■ DATASET RECORDS
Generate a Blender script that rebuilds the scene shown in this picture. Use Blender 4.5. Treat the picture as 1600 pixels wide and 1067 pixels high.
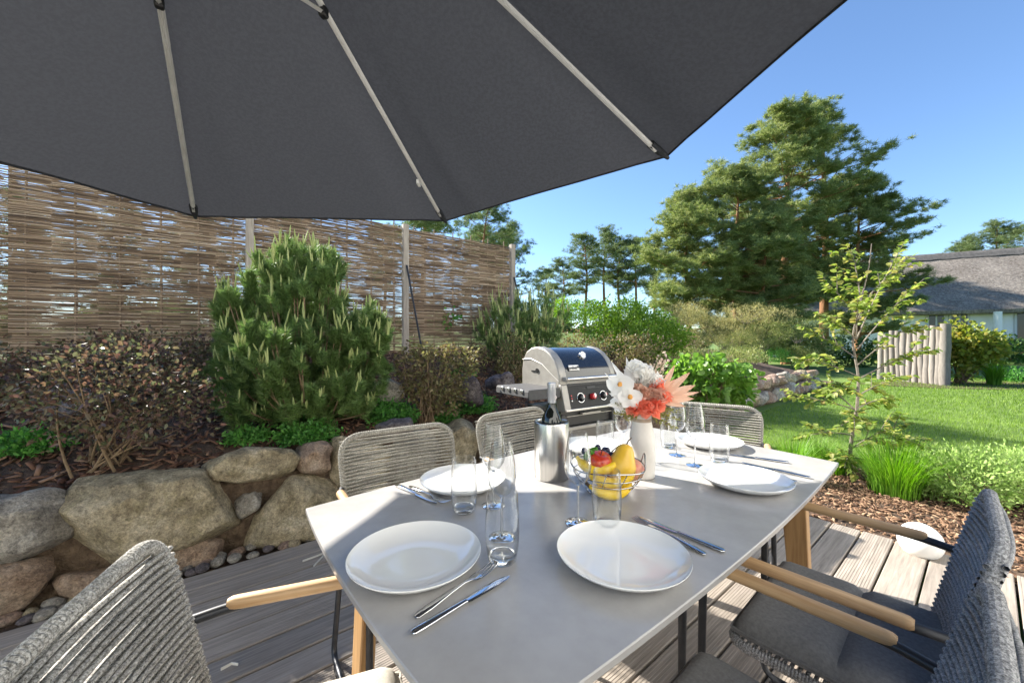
import bpy, math, random
import numpy as np
from mathutils import Vector, Matrix, noise

for o in list(bpy.data.objects): bpy.data.objects.remove(o)
SC = bpy.context.scene
COL = SC.collection
R = math.radians
rnd = random.Random(7)
rng = np.random.default_rng(11)

# ------------------------------------------------------------------ camera, sky, sun, exposure
CZ = 1.225; FPX = 612.0; HY = 533.5
cam = bpy.data.objects.new('camera', bpy.data.cameras.new('camera')); COL.objects.link(cam)
cam.location = (0, 0, CZ); cam.rotation_euler = (R(90), 0, 0)
cam.data.sensor_width = 36; cam.data.lens = 36*FPX/1600; cam.data.clip_start = .02; cam.data.clip_end = 3000
SC.camera = cam
SUN_AZ, SUN_EL = 55.5, 34.0            # degrees left of the view axis, degrees above the horizon
sdir = Vector((-math.sin(R(SUN_AZ))*math.cos(R(SUN_EL)), math.cos(R(SUN_AZ))*math.cos(R(SUN_EL)), math.sin(R(SUN_EL))))
w = bpy.data.worlds.new('World'); SC.world = w; w.use_nodes = True
nt = w.node_tree; sky = nt.nodes.new('ShaderNodeTexSky'); sky.sky_type = 'NISHITA'; sky.sun_disc = False
sky.sun_elevation = R(SUN_EL); sky.sun_rotation = R(-SUN_AZ); sky.air_density = 1.0; sky.dust_density = .1; sky.ozone_density = 5.0
nt.links.new(sky.outputs[0], nt.nodes['Background'].inputs[0]); nt.nodes['Background'].inputs[1].default_value = .07
sl = bpy.data.lights.new('sun', 'SUN'); sl.energy = 4.2; sl.angle = R(.53); sl.color = (1, .94, .84)
so = bpy.data.objects.new('sun', sl); COL.objects.link(so); so.location = (0, 0, 30)
so.rotation_euler = sdir.to_track_quat('Z', 'Y').to_euler()
SC.view_settings.view_transform = 'Standard'; SC.view_settings.look = 'None'
SC.view_settings.gamma = 1; SC.view_settings.exposure = 2.0
SC.render.engine = 'CYCLES'
SC.cycles.transparent_max_bounces = 24; SC.cycles.max_bounces = 10

# ------------------------------------------------------------------ places
L0 = Vector((-.595, 1.129, 0)); U = Vector((.7716, .6361, 0)); V = Vector((.6361, -.7716, 0)); N = -V
UA = math.degrees(math.atan2(U.y, U.x))
def uvz(u, n, z=0.0):                      # along the terrace, outwards towards the bed, up
    return L0 + U*u + N*n + Vector((0, 0, z))
def onz(x, y, z):                          # where a sight line meets a level surface
    Y = FPX*(CZ-z)/(y-HY); return Vector(((x-800)/FPX*Y, Y, z))
def aty(x, y, Y): return Vector(((x-800)/FPX*Y, Y, CZ-(y-HY)*Y/FPX))
def nv(p): return (Vector((p[0], p[1], 0))-L0).dot(N)
def uu(p): return (Vector((p[0], p[1], 0))-L0).dot(U)
TZ = .745
def bed_z(u, n):                           # height of the planted bank
    def sm(a, b, t):
        t = min(1, max(0, (t-a)/(b-a))); return t*t*(3-2*t)
    z = .40 + .14*sm(1.55, 2.1, n) + .50*sm(1.9, 4.4, n)
    z += .45*sm(4.2, 7, n)*sm(1.5, 4.5, u)
    z -= 1.75*sm(8, 14, n)
    z *= 1-sm(11.5, 14.5, u)
    return z + .03*noise.noise(Vector((u*1.3, n*1.3, 0)))
def bed_at(u, n): p = uvz(u, n); p.z = bed_z(u, n); return p
def bed_px(x, y):                          # sight line onto the bank
    d = Vector(((x-800)/FPX, 1, (HY-y)/FPX)); t = 1.4
    while t < 16:
        p = Vector((0, 0, CZ))+d*t
        if nv(p) > 1.5 and p.z <= bed_z(uu(p), nv(p)): return p
        t += .01
    return p

# ------------------------------------------------------------------ materials
MATS = {}
def new_mat(name):
    m = bpy.data.materials.new(name); m.use_nodes = True; MATS[name] = m
    return m, m.node_tree, m.node_tree.nodes['Principled BSDF']
def link(nt, a, b): nt.links.new(a, b)
def coords(nt, scale=(1, 1, 1), kind='Object'):
    tc = nt.nodes.new('ShaderNodeTexCoord'); mp = nt.nodes.new('ShaderNodeMapping')
    link(nt, tc.outputs[kind], mp.inputs[0]); mp.inputs['Scale'].default_value = scale
    return mp.outputs[0]
def ramp(nt, fac, stops):
    r = nt.nodes.new('ShaderNodeValToRGB'); link(nt, fac, r.inputs[0])
    e = r.color_ramp.elements
    while len(e) < len(stops): e.new(.5)
    for i, (p, c) in enumerate(stops): e[i].position = p; e[i].color = (*c, 1)
    return r.outputs[0]
def nz(nt, vec, scale, detail=4, rough=.6, dist=0):
    n = nt.nodes.new('ShaderNodeTexNoise'); link(nt, vec, n.inputs['Vector'])
    n.inputs['Scale'].default_value = scale; n.inputs['Detail'].default_value = detail
    n.inputs['Roughness'].default_value = rough; n.inputs['Distortion'].default_value = dist
    return n.outputs[0]
def bump(nt, b, h, strength, dist=.01):
    n = nt.nodes.new('ShaderNodeBump'); n.inputs['Strength'].default_value = strength; n.inputs['Distance'].default_value = dist
    link(nt, h, n.inputs['Height']); link(nt, n.outputs[0], b.inputs['Normal'])
def pm(name, c1, c2=None, rough=.5, metal=0., scale=8, stretch=(1, 1, 1), bmp=0., bdist=.004, bscale=None, detail=5, lo=.35, hi=.65, coat=0., kind='Object', spec=None, rv=0.):
    m, nt, b = new_mat(name); b.inputs['Roughness'].default_value = rough; b.inputs['Metallic'].default_value = metal
    if coat: b.inputs['Coat Weight'].default_value = coat
    if spec is not None: b.inputs['Specular IOR Level'].default_value = spec
    b.inputs['Base Color'].default_value = (*c1, 1)
    v = coords(nt, stretch, kind)
    if c2 is not None:
        f = nz(nt, v, scale, detail); link(nt, ramp(nt, f, [(lo, c1), (hi, c2)]), b.inputs['Base Color'])
    if bmp: bump(nt, b, nz(nt, v, bscale or scale*4, 6), bmp, bdist)
    if rv:
        mr = nt.nodes.new('ShaderNodeMapRange'); link(nt, nz(nt, v, scale*1.7, 5), mr.inputs[0])
        mr.inputs[3].default_value = max(0, rough-rv); mr.inputs[4].default_value = rough+rv; link(nt, mr.outputs[0], b.inputs['Roughness'])
    return m
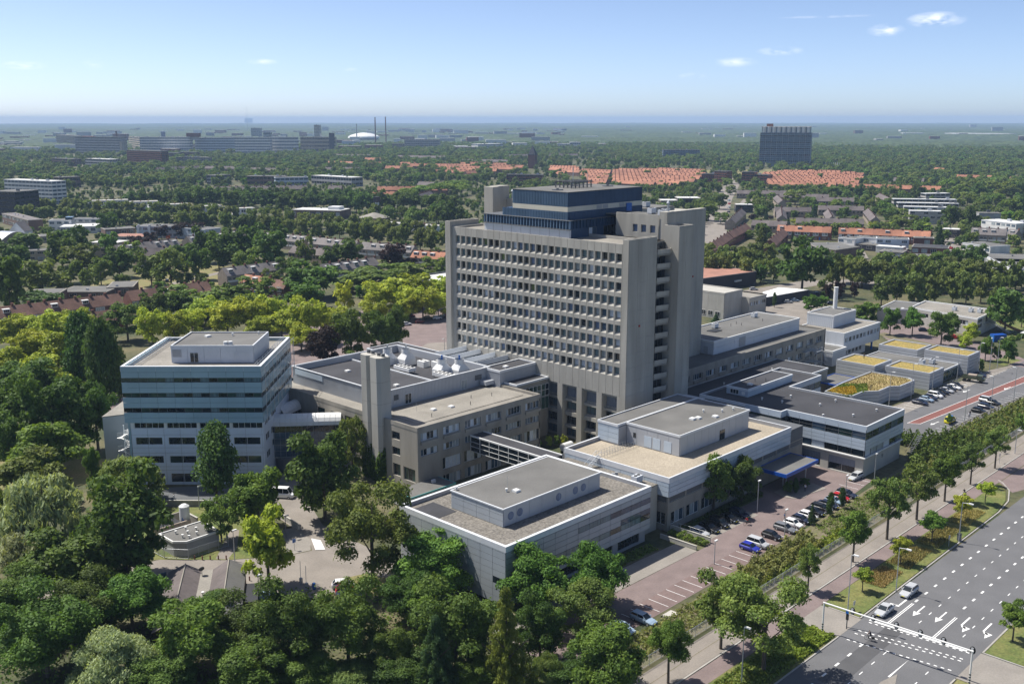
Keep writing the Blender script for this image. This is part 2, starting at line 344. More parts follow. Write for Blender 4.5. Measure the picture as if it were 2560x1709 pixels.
def ribbed(mb,a,b,z0,z1,pitch=.6,dep=.08,m=0):
    L=math.hypot(b[0]-a[0],b[1]-a[1]); d=((b[0]-a[0])/L,(b[1]-a[1])/L); n=(d[1],-d[0]); k=max(1,round(L/pitch)); p=L/k
    pts=[]
    for i in range(k):
        s=i*p
        for q,t in ((0,0),(.5,0),(.5,dep),(1,dep)): pts.append((a[0]+d[0]*(s+q*p)+n[0]*t,a[1]+d[1]*(s+q*p)+n[1]*t))
    pts.append((b[0],b[1]))
    for i in range(len(pts)-1):
        p0,p1=pts[i],pts[i+1]
        if abs(p0[0]-p1[0])+abs(p0[1]-p1[1])<1e-6: continue
        mb.quad((*p0,z0),(*p1,z0),(*p1,z1),(*p0,z1),m)
def offs(pts,i,t):
    p0,p1,p2=Vector(pts[i-1]),Vector(pts[i]),Vector(pts[(i+1)%len(pts)]); d1=(p1-p0).normalized(); d2=(p2-p1).normalized()
    n1=Vector((-d1.y,d1.x)); n2=Vector((-d2.y,d2.x)); bb=(n1+n2); bb/=max(bb.dot(n1),.2); return p1+bb*t
def flat_roof(par,pts,z,ph,m='roof_grey',pm='coping',pt=.35,drop=.25):
    """roof sheet at z with a parapet ring up to z+ph (pts counter-clockwise)"""
    ring=lambda t:[offs(pts,i,t) for i in range(len(pts))]
    b=MB(); b.prism(ring(.1),z-drop,z); r=b.build('roof',[m],par)
    if ph:
        q=MB(); n=len(pts)
        out=ring(-.05); inn=ring(pt)
        for i in range(n):
            j=(i+1)%n; A,B,C,D=out[i],out[j],inn[j],inn[i]
            q.quad((*A,z+ph),(*B,z+ph),(*C,z+ph),(*D,z+ph)); q.quad((*C,z-.02),(*D,z-.02),(*D,z+ph),(*C,z+ph),1)
            q.quad((*A,z-drop-.02),(*B,z-drop-.02),(*B,z+ph),(*A,z+ph),0)
        q.build('parapet',[pm,pm if pm!='coping' else 'metal_grey'],par)
    return r
def roof_bits(par,spots,z,kind='vent'):
    for x,y in spots:
        b=MB()
        if kind=='vent': b.cyl(x,y,z,z+.45,.12,8); b.cyl(x,y,z+.45,z+.65,.26,8); b.build('vent',['white'],par)
        elif kind=='hatch': b.box(x-.6,x+.6,y-.6,y+.6,z,z+.35); b.box(x-.5,x+.5,y-.5,y+.5,z+.35,z+.42); b.build('skylight',['white'],par)
        elif kind=='pipe': b.cyl(x,y,z,z+.9,.07,6); b.build('vent',['dark'],par)
        elif kind=='unit':
            b.box(x-1,x+1,y-.7,y+.7,z+.25,z+1.5); b.box(x-.9,x-.7,y-.6,y+.6,z,z+.25); b.box(x+.7,x+.9,y-.6,y+.6,z,z+.25)
            o=b.build('plant_unit',['metal_white'],par); c=MB(); c.cyl(x-.45,y,z+1.5,z+1.6,.36,10); c.cyl(x+.45,y,z+1.5,z+1.6,.36,10); c.build('fan',['dark'],o)
GROUPS=['bright yellow green plane trees on the visitor parking place', 'mixed green trees round the left housing estate', 'lime trees in the double avenue behind the housing estate', 'dense dark trees in the wide belt beyond the avenue', 'tall lime trees in the avenue right of the tower', 'green trees between the rows of the right housing estate', 'mixed trees of the wooded park at the right edge', 'cars in the long row of the entrance car park', 'cars parked under the dark twin tree', 'cars parked in front of the green roofed pods', 'cars parked along the guard rail', 'cars on the visitor parking place behind the hospital', 'cars on the side streets of the housing estates', 'cars on the rear parking behind the flue building', 'brown tiled terraced houses with white fronts on the left', 'brown tiled terraced houses behind the tree belt', 'brown terraced houses seen from behind their long roof', 'grey terraced houses in front of the blue school', 'grey terraced houses beside the purple trees', 'plain dark roofed terraced houses behind the park', 'grey gabled terraced houses by the lawn', 'grey terraced houses beside the copper beech', 'grey terraced houses under the avenue trees', 'grey terraced houses with a pale end wall', 'grey terraced houses with white awning', 'red roofed terraced houses beside the tower', 'dark roofed terraced houses with one conifer in front', 'orange roofed houses by the parking place', 'brown roofed shop houses by the parking place', 'red brown terraced houses running away from the tower', 'red brown terraced houses behind the big round tree', 'dark terraced houses along the side street', 'dark roofed terraced houses in the far row', 'dark roofed terraced houses in the second row', 'dark roofed terraced houses in the third row', 'dark roofed terraced houses in the fourth row', 'dark roofed terraced houses in the fifth row', 'orange tiled terraced houses behind the workshops', 'dark gabled houses with striped awnings', 'tall grey roofed houses beside the white flats', 'dark house beside the stepped flats']
G_=lambda k: GROUPS[k] if isinstance(k,int) else (k or None)
# ---- measured world layout (metres, x = along the boulevard, y = across it) ----
ROWS=[(133.3,413.5,53.9,-0.073,9.2,9,'tile_brown',1,14),
(191.6,412.7,32.9,-0.021,9.2,9,'tile_brown',1,15),
(216.1,414.4,13.6,-0.131,9.2,9,'tile_brown',1,15),
(145.6,379.9,28.0,0.001,8.5,9,'tile_brown',0,16),
(261.6,574.4,41.6,0.118,9,9,'tile_grey',2,17),
(312.8,585.7,46.5,0.229,9,9,'tile_grey',2,18),
(261.3,546.6,39.7,0.067,8.5,9,'tile_dark',0,19),
(256.3,446.7,32.5,0.021,9,9,'tile_grey',2,20),
(297.3,422.4,35.6,0.047,9,9,'tile_grey',2,21),
(358.4,577.2,44.7,-1.385,9,9,'tile_grey',2,22),
(366.1,527.1,38.8,-1.423,9,9,'tile_grey',2,23),
(371.0,483.6,37.4,-1.305,9,9,'tile_grey',2,24),
(369.1,434.7,21.2,-1.271,8.5,9,'tile_red',2,25),
(334.4,501.3,31.5,-1.389,8.5,9,'tile_dark',0,26),
(255.1,423.6,17.6,-1.413,8.5,8,'tile_red',1,27),
(257.9,403.4,9.6,-1.359,8,8,'tile_brown',1,28),
(506.0,331.7,67.8,0.404,8.5,8,'tile_brown',0,29),
(570.3,359.3,61.9,0.363,8.5,8,'tile_brown',0,29),
(553.6,318.9,68.9,0.407,8.5,8,'tile_brown',0,30),
(653.3,410.0,87.1,0.459,8.5,8,'tile_dark',0,31),
(922.3,572.7,54.2,-1.005,8.5,8,'tile_dark',0,32),
(909.3,515.9,46.5,-1.082,8.5,8,'tile_dark',0,33),
(888.3,465.8,34.0,-0.99,8.5,8,'tile_dark',0,34),
(764.1,437.7,30.1,-0.875,8.5,8,'tile_dark',0,35),
(805.3,419.8,36.9,-1.044,8.5,8,'tile_dark',0,35),
(692.0,377.9,47.9,-1.038,8.5,8,'tile_dark',0,36),
(654.1,391.9,25.0,-1.242,8.5,8,'tile_dark',0,36),
(630.4,357.7,35.6,-1.188,9,9,'tile_red',1,37),
(643.4,319.6,16.1,-1.093,9,9,'tile_red',1,37),
(648.1,310.1,47.0,-1.243,9,9,'tile_red',1,37),
(896.5,511.2,66.4,-2.544,8,8,'tile_dark',0,38),
(774.6,437.4,77.3,-2.613,8,8,'tile_dark',0,38),
(781.4,398.3,63.6,-2.62,8,8,'tile_dark',0,38),
(811.8,378.5,78.2,-2.631,8,8,'tile_dark',0,38),
(696.7,252.4,21.2,-1.314,10,10,'tile_grey',2,39),
(713.2,234.0,6.4,-1.788,9,9,'tile_grey',2,39),
(986.0,449.1,66.8,-2.568,8,8,'tile_dark',0,40)]
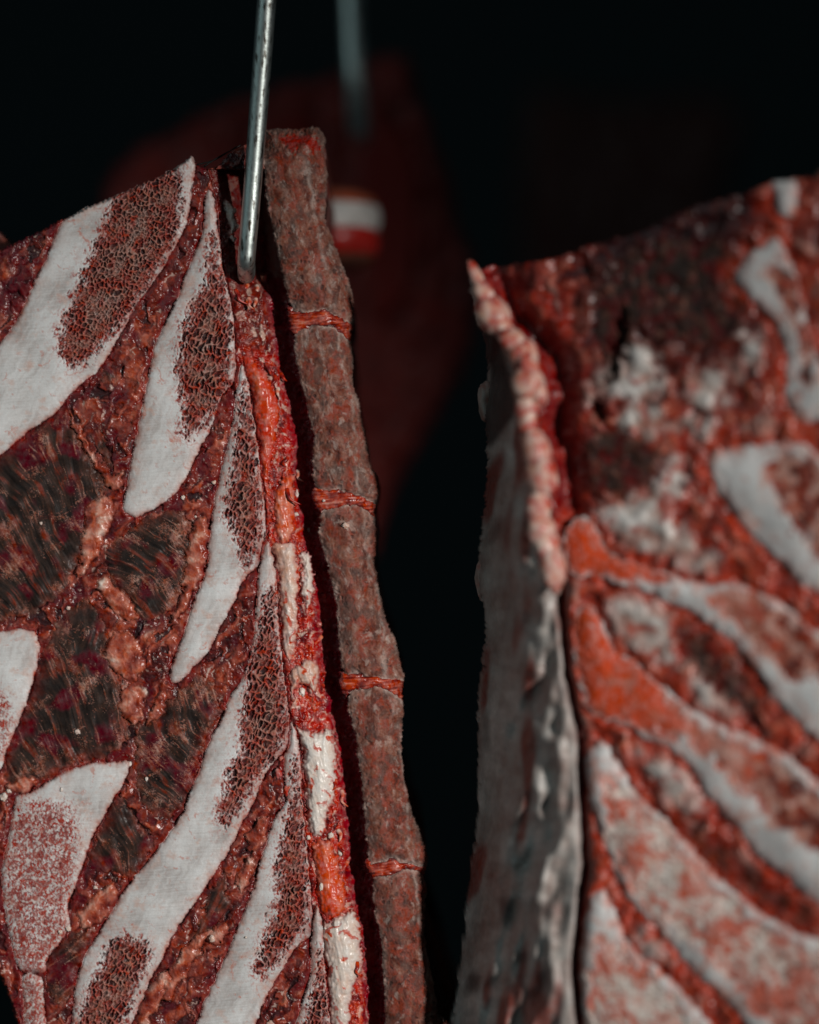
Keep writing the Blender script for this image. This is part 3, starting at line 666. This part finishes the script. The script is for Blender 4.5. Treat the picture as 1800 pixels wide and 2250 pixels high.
# ================================================================== THE FRONT HOOK
hook = root_empty('meat_hook', None, 'worn steel rod hook in sharp focus holding the left side of beef', 'hook', 'steel meat hooks')
r = 20.5*PX
hp = [(612,-330,-.036),(598,-160,-.030),(586,0,-.025),(577,120,-.021),(568,240,-.017),(559,360,-.013),(550,470,-.010),(544,540,-.008),(541,580,-.0055),(541,604,.0035),(543,590,.017),(545,560,.030),(547,520,.036)]
tube('rod', [at(*p) for p in hp[:10]], [r*1.02, r*1.01, r, r*.99, r*.98, r*.97, r*.96, r*.95, r*.95, r*.94], M['steel'], hook, seg=40, sub=12)
tube('point', [at(*p) for p in hp[9:]], [r*.94, r*.9, r*.75, r*.25], M['steel'], hook, seg=32, sub=8)

# ================================================================== THE NEARER, BLURRED SIDE OF BEEF (right)
def right_depth(u, v): return -0.078-np.clip((u-1180)/620, -.4, 1.3)*0.045+0.0*v
RF = Face(960, 1880, 370, 2330, 2.8, right_depth)
U, V = RF.U, RF.V
RSIL = [(1039,598),(1093,582),(1186,573),(1297,540),(1417,503),(1510,457),(1649,420),(1705,396),(1800,392),(1900,385),(1900,2345),(965,2345),(985,2260),(1000,2200),(1019,2062),(1035,1922),(1049,1830),(1053,1667),(1053,1528),(1065,1436),(1067,1343),(1053,1301),(1053,1231),(1063,1138),(1070,1069),(1072,976),(1065,907),(1074,860),(1070,744),(1051,698),(1035,619)]
GROOVE = [(1046,600),(1070,647),(1105,712),(1150,758),(1180,795),(1185,870),(1180,948),(1198,990),(1212,1060),(1205,1148),(1222,1194),(1232,1254),(1237,1343),(1250,1482),(1274,1598),(1280,1667),(1282,1760),(1288,1899),(1280,1969),(1266,2131),(1274,2224),(1280,2345)]
RB = [
 dict(b=[(1700,401),(1751,396),(1747,475),(1710,471)], m=[]),
 dict(b=[(1710,522),(1733,559),(1761,638),(1779,721),(1800,795),(1860,850),(1860,910),(1798,925),(1761,930),(1733,883),(1724,823),(1728,767),(1696,702),(1659,665),(1621,619),(1626,582),(1668,540)], m=[[(1719,568),(1751,647),(1775,744),(1788,814),(1784,860),(1761,851),(1756,767),(1733,712),(1696,647),(1680,610)]]),
 dict(b=[(1566,990),(1603,985),(1672,976),(1751,971),(1784,985),(1820,1020),(1900,1080),(1900,1360),(1800,1305),(1761,1278),(1696,1222),(1631,1162),(1608,1120),(1575,1073),(1557,1022)], m=[[(1682,1013),(1742,995),(1779,1009),(1895,1100),(1895,1300),(1800,1231),(1761,1175),(1724,1138),(1700,1078)]]),
 dict(b=[(1241,1175),(1260,1143),(1292,1134),(1315,1166),(1334,1208),(1394,1235),(1470,1262),(1547,1280),(1626,1282),(1696,1310),(1724,1329),(1800,1389),(1900,1430),(1900,1710),(1800,1630),(1733,1570),(1696,1528),(1668,1482),(1621,1426),(1557,1371),(1487,1333),(1417,1301),(1334,1278),(1301,1262),(1269,1268),(1246,1245)],
      m=[[(1244,1180),(1262,1148),(1290,1140),(1312,1170),(1332,1212),(1394,1240),(1460,1272),(1400,1262),(1330,1252),(1300,1255),(1268,1260),(1250,1240)],[(1557,1315),(1626,1295),(1686,1318),(1742,1350),(1800,1398),(1895,1430),(1895,1560),(1800,1496),(1751,1500),(1696,1468),(1659,1426),(1612,1375),(1580,1347)]], red=1),
 dict(b=[(1288,1329),(1315,1352),(1334,1394),(1362,1436),(1394,1449),(1417,1473),(1487,1533),(1557,1579),(1626,1607),(1673,1630),(1742,1667),(1800,1723),(1900,1790),(1900,2060),(1800,1992),(1719,1922),(1649,1867),(1617,1816),(1557,1751),(1519,1690),(1464,1644),(1408,1616),(1371,1593),(1297,1565),(1278,1510),(1260,1436),(1264,1357)],
      m=[[(1270,1380),(1290,1336),(1312,1360),(1340,1420),(1394,1462),(1480,1550),(1557,1600),(1673,1649),(1742,1690),(1800,1742),(1895,1810),(1895,1920),(1800,1871),(1751,1853),(1696,1806),(1649,1755),(1603,1714),(1547,1658),(1464,1602),(1394,1584),(1300,1556),(1282,1500)]], red=1),
 dict(b=[(1315,1621),(1339,1640),(1366,1691),(1394,1737),(1431,1774),(1464,1802),(1524,1867),(1580,1927),(1649,1987),(1724,2034),(1800,2066),(1900,2100),(1900,2345),(1720,2345),(1626,2233),(1580,2187),(1519,2131),(1464,2066),(1417,2011),(1394,1992),(1362,1936),(1325,1844),(1297,1760),(1288,1667),(1297,1644)],
      m=[[(1330,1700),(1380,1740),(1455,1812),(1520,1885),(1570,1940),(1640,2005),(1720,2050),(1800,2085),(1895,2120),(1895,2330),(1760,2330),(1660,2220),(1600,2150),(1540,2090),(1480,2040),(1420,1995),(1375,1935),(1335,1830)]], red=.4),
 dict(b=[(1325,1955),(1343,1983),(1371,2048),(1394,2090),(1464,2141),(1510,2187),(1547,2233),(1620,2345),(1305,2345),(1288,2270),(1278,2201),(1274,2108),(1288,2015),(1301,1973)],
      m=[[(1320,2060),(1360,2070),(1400,2120),(1470,2180),(1530,2260),(1580,2340),(1320,2340),(1300,2200)]], red=.4),
]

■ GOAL
Copy each line of the entries that includes the word "high".

■ OUTPUT OF THE TASK
Generate a Blender script that rebuilds the scene shown in this picture. Use Blender 4.5. Treat the picture as 1600 pixels wide and 1067 pixels high.
Keep writing the Blender script for this image. This is part 3, starting at line 666. This part finishes the script. The script is for Blender 4.5. Treat the picture as 1800 pixels wide and 2250 pixels high.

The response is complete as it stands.